O preço para se produzir podcasts é comparativamente mais barato do que outras mídias convencionais, como a televisão ou o rádio. Um meio para a gravação da voz e o conhecimento de alguns detalhes técnicos já permitem que alguém coloque o seu trabalho na mídia. De acordo com o professor, a redução do custo da produção dos podcasts “permite que esse conteúdo seja produzido por um número muito maior de produtores, uma quantidade enorme de outros produtores com outras ideias, outras gerações, outras formações, outras bagagens sociais e culturais fazendo podcasts. Isso diferencia a forma como o conteúdo é produzido e é tratado”. Se o conteúdo é produzido de forma diferente, é possível que ele desenvolva um nicho específico. “Então, você vai ter como ouvintes desse podcast grupos sociais com um perfil muito específico, aos quais você pode obviamente dirigir mensagens muito precisas, muito bem direcionadas. Isso vale para qualquer conteúdo, inclusive para informação política”, afirma Lavalle. A forma como um conteúdo é preparado e transmitido para o público pode facilitar o consumo por determinado assunto. Se a informação política é transmitida de forma acessível, com uma linguagem inclusiva e sob diversas óticas, é possível que algumas fronteiras sejam rompidas. “Você entrega informação política de forma mais natural ao padrão mais geral de consumo, de compreensão no mundo de absorção de informação que públicos específicos têm. Isso facilita a absorção ou interesse por essa informação”, atesta o professor.
Para Lavalle, esse fenômeno não é exclusivo da política, mas sim da dinâmica proporcionada pelos podcasts: “Você faz com que a informação política fale nos termos que a pessoa está disposta a entender, o que a pessoa entende. Isso tira da informação política aquela formatação mais tradicional, que é a que ainda tem na TV aberta ou na TV a cabo. Então, seria meu palpite, há sim essa facilitação e essa aproximação. Mas eu diria que isso é em relação a diversas formas de entretenimento e diversos tipos de informação, também a política”.

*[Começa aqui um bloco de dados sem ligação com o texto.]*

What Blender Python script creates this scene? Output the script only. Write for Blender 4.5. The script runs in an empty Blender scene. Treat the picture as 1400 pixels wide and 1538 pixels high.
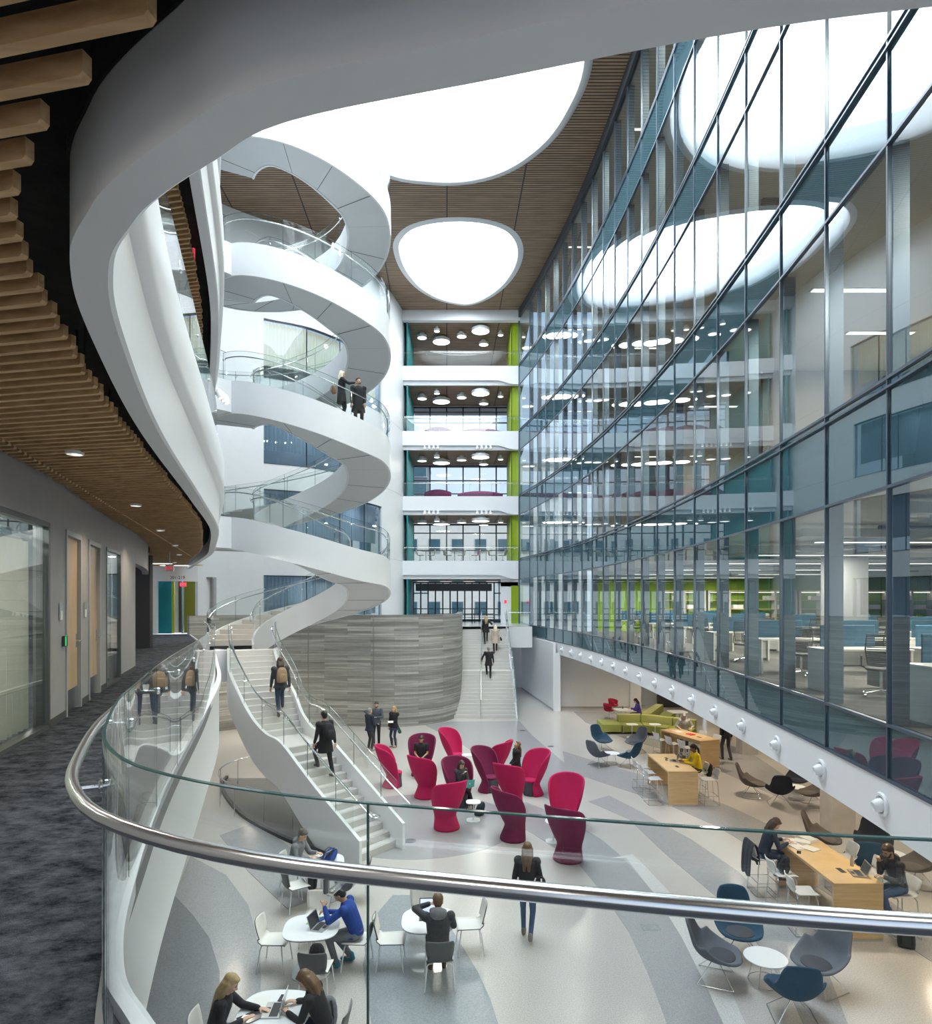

Há uma diferença importante na forma como são consumidos os podcasts, o público é quem tem a predisposição ou vontade de consumir determinado conteúdo. “Você não consegue acessá-lo a não ser que ele esteja interessado em escutar esse conteúdo, que é diferente, por exemplo, quando você está no carro, que você vai escutando propaganda e tudo que vem junto”, indica o professor, que ainda completa: “No podcast não, no podcast você vai lá e escolhe exatamente o programa que você quer assistir, você favorita, você tem o feed dizendo que chegou novo, você pode ir para trás, para frente e assistir aos anteriores. Você tem um repertório de outros casos que você gosta”. De acordo com Lavalle, o formato pode funcionar como mais uma ferramenta para aproximar os políticos da população: “Os podcasts e as formas de comunicação oral-auditiva são as formas de comunicação que mais têm crescido no mundo nos últimos dez anos e esse é o fenômeno dos podcasts. O consumo de informação via podcasts cresceu exponencialmente no mundo todo e isso tem feito com que os políticos vão procurar a população, vão procurar seu eleitor nesses podcasts”. Os políticos não vão mais buscar o seu eleitor no horário eleitoral gratuito. Para alcançar a população de forma precisa e despertar interesse em parte do público, eles procuram a população onde a população costuma se informar. Com isso, os podcasts servem como uma forma de contato. “Há, sim, um deslocamento dos políticos para procurar programas de podcasts e o uso que se faz mais inteligente é quando o político procura os postos com altíssima visibilidade, que atingem públicos específicos, aí você está sendo cirúrgico. Há sim, da parte dos políticos, uma tentativa de aproximação. O quanto ela é bem-sucedida é uma coisa que precisa ser aferida, depende de quão bem ele se desempenha, de quanta naturalidade, depende de várias questões e de quanto ele conhece o público para o qual ele está falando”, retrata o professor.